Come è arrivato il caffè a Napoli …

Diverse storie circolano sulla diffusione del caffè a Napoli. Quella più nota racconta che il caffè, scoperto dalla città europea di Vienna, divenne centro degli elegantissimi Caffè viennesi, che ne avrebbero consacrato la fama.

Fu poi Maria Carolina D’Asburgo, sposa del re Ferdinando IV di Borbone e grande bevitrice di caffè, a volerlo introdurre nei costumi di corte. Prima della sua fatidica scelta, il caffè circolava già a Napoli, ma demonizzato dalla Chiesa che, per il suo colore scuro, lo considerava la bevanda di Satana.

Un’altra delle leggende più popolari circa la diffusione del caffè a Napoli riguarda il musicologo Pietro Della Valle.
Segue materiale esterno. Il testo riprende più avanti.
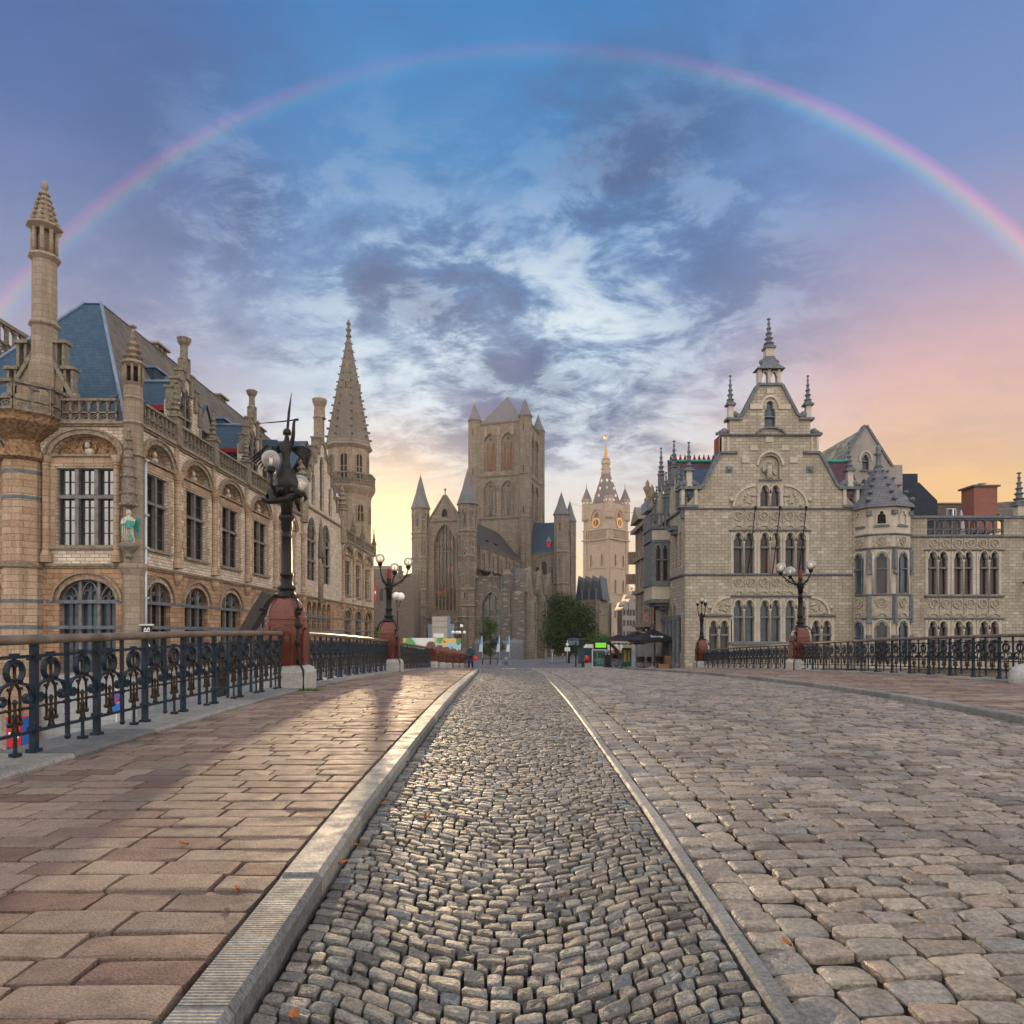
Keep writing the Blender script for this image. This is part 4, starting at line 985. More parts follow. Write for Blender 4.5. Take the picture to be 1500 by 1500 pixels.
    for sg in (0, 1):
        e = (56.2, 12.3) if sg == 0 else (66.2, 12.3)
        gt.band([e, (ga, 17.4)] if sg == 0 else [(ga, 17.4), e], 0.2, -0.5, 0.14)
        for k in range(5):
            t = k / 5; u = e[0] + (ga - e[0]) * t; v = e[1] + 5.1 * t; gt.box(u - 0.24, u + 0.24, v - 0.6, v + 0.75, -0.6, 0.1); gt.box(u - 0.32, u + 0.32, v + 0.75, v + 0.9, -0.66, 0.18)
    gt.mat(M_TRIMW).box(ga - 0.45, ga + 0.45, 16.9, 19.2, -0.6, 0.12); gt.lathe([(0.6, 0), (0.5, 0.2), (0.45, 1.0), (0.62, 1.4), (0.66, 1.7), (0.5, 1.75)], (ga, 19.2, -0.2), 8, PI / 8, False)
    gt.lathe([(0.1, 2.6), (0.25, 2.7), (0.25, 4.2), (0.3, 4.3), (0.3, 4.5), (0.26, 4.6), (0.3, 5.6), (0.2, 5.9), (0.13, 6.3)], (60.1, 0, 0.15), 8); gt.mat(M_BALU).lathe([(0.3, 6.6), (0.3, 7.6), (0.2, 8.4), (0.1, 9.6), (0.02, 10.2)], (60.1, 0, 0.2), 8)
    for u in (55.3, 68.2): gt.mat(M_TRIMW).lathe([(0.5, 9.0), (0.5, 12.2), (0.62, 12.35), (0.5, 12.5)], (u, 0, 0.0), 8, PI / 8, False); pinnacle(gt, u, 12.5, 0.0, 0.5, 2.8)
    gt.build('gable_coping', None, T)
    # parapets
    for lst in (edges, far_e):
        for i, (a, c) in enumerate(zip(lst, lst[1:])):
            a2 = a + (0.55 if i == 0 and a < 31 else 0.26); balustrade(T, FB, a2, c - 0.26, 9.58, 10.6, 0.42, -0.1, 0.1)
        for y in lst[1:]:
            posts = MB(FB).mat(M_BALU); posts.taper(y - 0.26, y + 0.26, 9.5, 10.9, -0.22, 0.26, 0.03, 0.03); posts.box(y - 0.31, y + 0.31, 10.9, 11.02, -0.28, 0.32); pinnacle(posts, y, 11.0, 0.02, 0.26, 1.75); posts.build('parapet_post', None, T)
    balustrade(T, FA, -20.35, -17.85, 9.58, 10.6, 0.42, -0.1, 0.1); balustrade(T, FA, -30, -23.8, 9.58, 10.6, 0.42, -0.1, 0.1)
    # roofs
    X0, X1, XR0, XR1, ZE, ZR, YF, YR, YB = -17.9, -29.2, -23.05, -24.0, 9.3, 18.5, 31.8, 38.3, 78.0
    L = lambda x, y, v: (x - base.x, y - base.y, v + EYE)
    rf = MB().mat(M_SLBLUE); rf.add([L(X1, YF, ZE), L(X0, YF, ZE), L(XR0, YR, ZR), L(XR1, YR, ZR)], [(0, 1, 2, 3)])
    rf.mat(M_SLBROWN); rf.add([L(X0, YF, ZE), L(X0, YB, ZE), L(XR0, YB, ZR), L(XR0, YR, ZR)], [(0, 1, 2, 3)]); rf.add([L(X1, YF, ZE), L(XR1, YR, ZR), L(XR1, YB, ZR), L(X1, YB, ZE)], [(0, 1, 2, 3)]); rf.add([L(X0, YB, ZE), L(X1, YB, ZE), L(XR1, YB, ZR), L(XR0, YB, ZR)], [(0, 1, 2, 3)])
    rf.mat(M_LEADB).add([L(XR0 + .06, YR - .08, ZR), L(XR1 - .06, YR - .08, ZR), L(XR1 - .06, YB, ZR + .05), L(XR0 + .06, YB, ZR + .05)], [(0, 1, 2, 3)]); rf.tube([L(X0, YF, ZE + .05), L(XR0, YR, ZR + .05)], 0.09, 6); rf.tube([L(X1, YF, ZE + .05), L(XR1, YR, ZR + .05)], 0.09, 6)
    rf.mat(M_DARKBR).add([L(X1, YF, ZE), L(X0, YF, ZE), L(X0, YB, ZE), L(X1, YB, ZE)], [(0, 1, 2, 3)])
    ro = rf.build('roof', None, T)
    for y in (45.0, 54.5, 63.0):
        v = MB().mat(M_TRIMW); p = L(-23.3, y, 18.3)
        for q in (-0.5, 0.0, 0.5): v.box(p[0] - 0.25, p[0] + 0.25, p[1] + q - 0.12, p[1] + q + 0.12, p[2] - 0.3, p[2] + 0.5)
        v.taper(p[0] - 0.45, p[0] + 0.45, p[1] - 0.8, p[1] + 0.8, p[2] + 0.5, p[2] + 0.8, 0.1, 0.2) if False else v.box(p[0] - 0.42, p[0] + 0.42, p[1] - 0.8, p[1] + 0.8, p[2] + 0.5, p[2] + 0.62)
        v.build('chimney', None, ro)
    FD = fr(-17.75, 0, PI / 2)
    gable_dormer(T, FD, 35.7, 38.7, 9.5, 12.2, 14.1, 3.2, M_SLBLUE, M_WHITE); gable_dormer(T, FD, 45.2, 48.6, 9.5, 12.5, 14.7, 3.3, M_SLBLUE, M_WHITE)
    for y in (41.8, 51.6):
        d = MB(FD); d.mat(M_SLBLUE); d.add([FD(y - 1.1, 12.4, -0.9), FD(y, 14.0, -0.9), FD(y, 14.0, -3.4), FD(y - 1.1, 12.4, -3.0)], [(0, 1, 2, 3)]); d.add([FD(y + 1.1, 12.4, -0.9), FD(y, 14.0, -0.9), FD(y, 14.0, -3.4), FD(y + 1.1, 12.4, -3.0)], [(0, 1, 2, 3)])
        d.mat(M_FRAMEW).prism([(y - 0.95, 10.4), (y + 0.95, 10.4), (y + 0.95, 12.45), (y, 13.9), (y - 0.95, 12.45)], -2.4, -1.0); d.mat(M_DARK).box(y - 0.5, y + 0.5, 10.9, 12.3, -1.02, -0.97); d.build('dormer', None, T)
    for y in (40.2, 49.6, 53.5):
        d = MB(FD).mat(M_SLBLUE); d.box(y - 0.6, y + 0.6, 14.2, 15.4, -4.6, -3.0); d.mat(M_LEADB).box(y - 0.7, y + 0.7, 15.4, 15.55, -4.8, -2.85); d.build('roof_hatch', None, T)
    d = MB(FD).mat(M_SLBLUE); d.add([FD(54.6, 10, -1.0), FD(54.6, 15.5, -1.0), FD(54.6, 15.5, -4), FD(54.6, 10, -4)], [(0, 1, 2, 3)])
    d.add([FD(54.8, 12.1, -0.5), FD(61, 17.2, -0.5), FD(61, 17.2, -5), FD(54.8, 12.1, -5)], [(0, 1, 2, 3)]); d.add([FD(67.2, 12.1, -0.5), FD(61, 17.2, -0.5), FD(61, 17.2, -5), FD(67.2, 12.1, -5)], [(0, 1, 2, 3)]); d.build('gable_roof', None, T)
    d = MB(FD); d.mat(M_LEADB).lathe([(0.75, 0), (0.1, 3.2), (0.2, 3.35), (0.05, 4.2), (0.02, 4.6)], (56.6, 14.6, -4.0), 8, 0, False); d.mat(M_TRIMW).lathe([(0.8, -3), (0.8, 0)], (56.6, 14.6, -4.0), 8, 0, False); d.build('spirelet', None, T)
    d = MB(FD); d.mat(M_ZINC).add([FD(68.8, 12.1, -0.2), FD(70.2, 14.4, -0.2), FD(70.2, 14.4, -3), FD(68.8, 12.1, -3)], [(0, 1, 2, 3)]); d.mat(M_WHITE).prism([(68.9, 9.5), (71.5, 9.5), (71.5, 12.2), (70.2, 14.3), (68.9, 12.2)], -0.5, 0.0); d.mat(M_DARK).prism(arch(69.7, 70.7, 10.2, 11.5, 12.3, 'pt', 6), -0.02, 0.02); d.build('dormer', None, T)
    # octagonal stair tower with crocketed stone spire
    C = (-19.7 - base.x, 82.3 - base.y); tw = MB().mat(M_TURR); cz = (C[0], C[1], EYE)
    tw.lathe([(2.7, -5.2), (2.7, 15.9), (2.75, 16.4), (3.2, 17.2), (3.25, 17.5), (3.05, 17.6)], cz, 8, PI / 8, False)
    tw.lathe([(2.45, 17.4), (2.45, 21.9), (2.9, 22.3), (2.75, 22.55)], cz, 8, PI / 8, False); tw.mat(M_SPIRE).lathe([(2.85, 22.45), (2.6, 22.9), (0.22, 35.6), (0.38, 35.8), (0.16, 36.2), (0.36, 36.6), (0.12, 37.0), (0.3, 37.3), (0.02, 37.9)], cz, 8, PI / 8, False)
    spire_crockets(tw, C, 8, 2.6, EYE + 23.0, 0.3, EYE + 35.4, 13, 0.22, PI / 8)
    for k in range(8):
        a0 = PI / 8 + k * PI / 4; a1 = a0 + PI / 4; am = a0 + PI / 8
        if math.sin(am) > 0.75: continue
        for r, v0, v1, kind in ((2.45 * math.cos(PI / 8), 18.0, 21.3, 'seg'), (2.7 * math.cos(PI / 8), 13.2, 15.3, 'seg')):
            F = Frame((C[0] + r * math.cos(am), C[1] + r * math.sin(am), EYE), am + PI / 2)
            tw.mat(M_DARK).prism(arch(-0.55, 0.55, v0, v1 - 0.6, v1, kind, 8), 0, 0) if False else None
            m = MB(F); m.mat(M_DARK); tw.F = F; tw.mat(M_DARK).face(arch(-0.5, 0.5, v0, v1 - 0.5, v1, kind, 8), 0.03); tw.mat(M_TRIMW).band(arch(-0.5, 0.5, v0, v1 - 0.5, v1, kind, 8), 0.12, 0.0, 0.14, True); tw.box(-0.05, 0.05, v0, v1, 0.0, 0.1); tw.box(-0.5, 0.5, v0 + (v1 - v0) * 0.5, v0 + (v1 - v0) * 0.5 + 0.08, 0, 0.1); tw.F = None
        for v in (25.6, 29.2):
            t = (v - 22.9) / 12.7; r = (2.6 + (0.22 - 2.6) * t) * math.cos(PI / 8); F = Frame((C[0] + r * math.cos(am), C[1] + r * math.sin(am), EYE), am + PI / 2); tw.F = F
            if k % 2 == (v > 27): tw.mat(M_DARK).face(arch(-0.14, 0.14, v, v + 0.6, v + 0.8, 'pt', 6), 0.1); tw.mat(M_TRIMW).band(arch(-0.14, 0.14, v, v + 0.6, v + 0.8, 'pt', 6), 0.07, -0.2, 0.12, True)
            tw.F = None
    tw.build('spire_tower', None, T)
    for k in range(8):
        a0 = PI / 8 + k * PI / 4; a1 = a0 + PI / 4; r = 3.1
        p0 = (C[0] + r * math.cos(a0), C[1] + r * math.sin(a0)); p1 = (C[0] + r * math.cos(a1), C[1] + r * math.sin(a1))
        if math.sin(a0 + PI / 8) > 0.75: continue
        L_ = math.hypot(p1[0] - p0[0], p1[1] - p0[1]); balustrade(T, Frame((p0[0], p0[1], EYE), math.atan2(p1[1] - p0[1], p1[0] - p0[0])), 0, L_, 17.6, 18.9, 0.5, -0.1, 0.1)
    # clock tower at the far left edge
    ck = MB().mat(M_SANDP); cq = (-36.0 - base.x, 42 - base.y, EYE); ck.lathe([(5.2, -5), (5.2, 14.6), (5.4, 15.2), (6.1, 16.2), (6.2, 16.5)], cq, 8, PI / 8, False); ck.build('clock_tower', None, T)
    for k in range(8):
        a0 = PI / 8 + k * PI / 4; a1 = a0 + PI / 4; r = 6.1
        if math.sin(a0 + PI / 8) > 0.5 or math.cos(a0 + PI / 8) < -0.5: continue
        p0 = (cq[0] + r * math.cos(a0), cq[1] + r * math.sin(a0)); p1 = (cq[0] + r * math.cos(a1), cq[1] + r * math.sin(a1)); L_ = math.hypot(p1[0] - p0[0], p1[1] - p0[1])
        balustrade(T, Frame((p0[0], p0[1], EYE), math.atan2(p1[1] - p0[1], p1[0] - p0[0])), 0, L_, 16.5, 18.6, 0.7, -0.12, 0.12)
    # downpipe beside the corner
    dp = MB(FB).mat(M_PIPE)
    dp.tube([(31.3, 8.0, 0.2), (31.3, -4.8, 0.2)], 0.075, 8)
    for v in (7.9, 5.4, 3.9, 1.6, 0.0): dp.box(31.15, 31.45, v, v + 0.08, 0, 0.3)
    dp.build('downpipe', None, T)
    bk = MB(); bk.mat(M_WHITE); bk.add([L(-31, 31, -5), L(-31, 84, -5), L(-31, 84, 9.4), L(-31, 31, 9.4)], [(0, 1, 2, 3)]); bk.add([L(-31, 84, -5), L(-17, 84, -5), L(-17, 84, 9.4), L(-31, 84, 9.4)], [(0, 1, 2, 3)]); bk.build('rear_wall', None, T)
    return T
post_office()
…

Stabilitosi a Napoli per un certo periodo, egli sarebbe partito per un viaggio in Terra Santa dove vi avrebbe trascorso dodici anni.

Al suo ritorno, avrebbe portato con sé una squisita bevanda chiamata kahave, già acclamata in alcune lettere scritte ai suoi amici durante la lontananza.

Altre versioni, invece, riconducono l’arrivo del caffè a Napoli ad Alfonso d’Aragona, le cui navi trasportavano in tutto il Mediterraneo (compreso il territorio partenopeo) prodotti derivanti dall’Oriente, tra cui si annovera il caffè.

… e quando è diventato popolare

Si dovrà attendere l’Ottocento perché per le strade di Napoli si diffonda il buon odore di caffè: a partire da questo secolo, infatti, i vicoli meridionali si affollano di venditori ambulanti di caffè che contribuirono alla divulgazione di questa moda.

Anche l’usanza del cosiddetto caffè sospeso risulta essere uno dei nerbi dell’anima partenopea.

Sospeso, in quanto chi si apposta al bancone per consumare un caffè –perché il vero caffè napoletano deve, secondo i più, consumarsi al bancone, accompagnato da un bicchiere d’acqua e magari da qualcuna delle dolcezze tipiche della pasticceria napoletana– ne paga due per consentire questa piccola coccola anche ai meno benestanti.

Un atto solidale, un gesto di umanità che ci contraddistingue e contribuisce a fomentare la nostra identità sociale. Il caffè appare proprio, per essere poetici, il sangue stesso dei napoletani, il loro veneratissimo oro nero.